Dachau Concentration Camp

June 19, 2016

Today, we ventured back towards the Bavarian Alps to get one last look at Neuschwanstein Castle, and then began our trip towards Munich.

This was the day we were going to visit the Dachau Concentration Camp. I don’t need to tell you the history of this concentration camp, you already know it. I’ll let the pictures speak for themselves.

It was a cold, rainy, and miserable day – befitting of where we were going to visit.

The pictures below are as follows:

1) A plaque me moralizing those who were killed at Dachau. It states “May the example of those were exterminated here between 1933-1945 because they resisted Nazism help to unite the living for the defense of peace and freedom and in the respect for their fellow men”.

2) A sculpture erected on site to represent those who lost their lives trying to escape the barbed wire fences of the concentration camp.

3) A fence that ran the perimeter of Dachau, with a lookout tower at the far end.

4) A picture of the bunks as they were initially intended – to house 200 people per building block.

5) A picture of the bunks as they were expanded inside to fit upwards of 2000 people per building block – while still being sized to fit only two hundred.

6) A memorial built with the different patches used to distinguish prisoners – notice how many different patches there are.

7) A grave marker to signify one of the many graves at Dachau, with the ashes of thousands of unidentified victims.

8) A plaque reminding us to ‘Never Forget’.

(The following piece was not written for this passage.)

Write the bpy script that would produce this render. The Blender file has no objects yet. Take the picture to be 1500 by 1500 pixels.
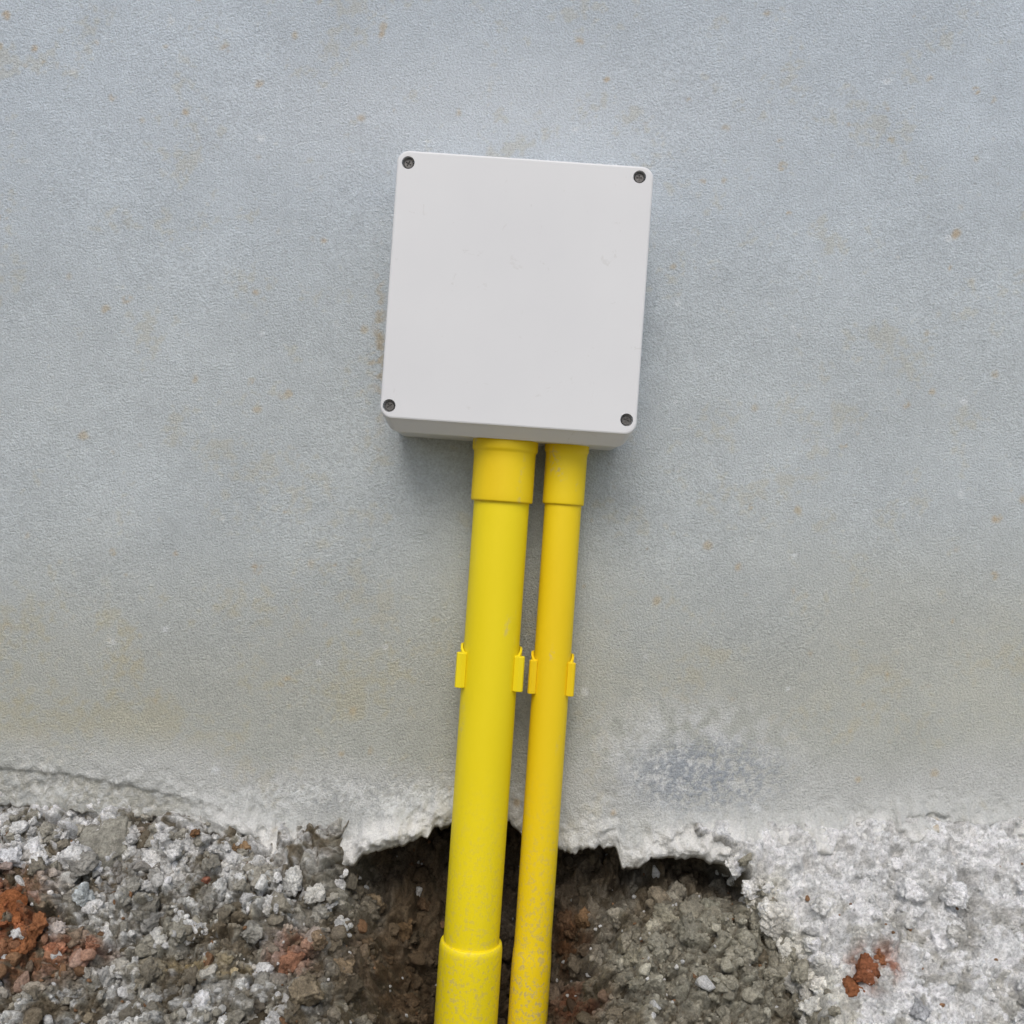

If you notice, I omitted a few key pictures from this post. I don’t desire to post photographs of the furnaces, which are still in place at Dachau, nor will I be posting pictures of the still standing gas chambers. These are two things that – if given the chance – you need to see for yourselves, but I will not be sharing them here. In all honesty, I didn’t genuinely feel the gravity of where I was until I walked into a room with shower heads and small holes in the wall. It’ll put everything we know about concentration camps into a whole new body numbing view.